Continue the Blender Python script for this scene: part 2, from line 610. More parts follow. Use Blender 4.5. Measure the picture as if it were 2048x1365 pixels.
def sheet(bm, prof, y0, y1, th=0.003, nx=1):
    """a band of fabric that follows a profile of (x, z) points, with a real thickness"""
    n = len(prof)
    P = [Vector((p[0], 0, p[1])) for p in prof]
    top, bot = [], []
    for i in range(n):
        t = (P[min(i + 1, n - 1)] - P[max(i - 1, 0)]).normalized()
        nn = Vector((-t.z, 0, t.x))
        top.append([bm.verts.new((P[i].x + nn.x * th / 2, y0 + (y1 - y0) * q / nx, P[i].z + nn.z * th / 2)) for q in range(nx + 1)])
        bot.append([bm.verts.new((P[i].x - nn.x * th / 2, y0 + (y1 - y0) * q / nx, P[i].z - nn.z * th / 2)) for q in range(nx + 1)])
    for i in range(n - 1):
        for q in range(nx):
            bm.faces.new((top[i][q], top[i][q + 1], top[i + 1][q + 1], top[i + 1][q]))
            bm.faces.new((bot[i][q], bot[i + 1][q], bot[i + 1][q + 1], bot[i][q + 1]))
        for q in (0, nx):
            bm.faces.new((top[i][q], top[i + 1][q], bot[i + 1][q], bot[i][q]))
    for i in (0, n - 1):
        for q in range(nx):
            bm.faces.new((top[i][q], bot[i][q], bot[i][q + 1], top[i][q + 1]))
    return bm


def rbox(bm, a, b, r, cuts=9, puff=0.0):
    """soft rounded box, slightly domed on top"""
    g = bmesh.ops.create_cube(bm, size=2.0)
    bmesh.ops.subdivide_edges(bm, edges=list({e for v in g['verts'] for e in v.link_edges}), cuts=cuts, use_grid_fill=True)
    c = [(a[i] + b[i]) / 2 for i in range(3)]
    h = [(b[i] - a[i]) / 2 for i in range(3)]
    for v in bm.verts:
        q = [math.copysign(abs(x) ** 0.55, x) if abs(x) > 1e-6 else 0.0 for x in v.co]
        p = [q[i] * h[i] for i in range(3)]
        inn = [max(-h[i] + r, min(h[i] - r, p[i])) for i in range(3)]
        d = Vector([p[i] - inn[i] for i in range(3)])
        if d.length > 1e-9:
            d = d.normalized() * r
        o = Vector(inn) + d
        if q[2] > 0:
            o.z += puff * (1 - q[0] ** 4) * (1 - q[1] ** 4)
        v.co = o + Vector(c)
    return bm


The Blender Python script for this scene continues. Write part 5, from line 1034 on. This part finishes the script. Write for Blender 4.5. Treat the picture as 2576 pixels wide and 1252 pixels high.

——————

Exercise requirements: Copy every line of the listing containing the string "script".

Solved problem:
Continue the Blender Python script for this scene: part 2, from line 610. More parts follow. Use Blender 4.5. Measure the picture as if it were 2048x1365 pixels.
The Blender Python script for this scene continues. Write part 5, from line 1034 on. This part finishes the script. Write for Blender 4.5. Treat the picture as 2576 pixels wide and 1252 pixels high.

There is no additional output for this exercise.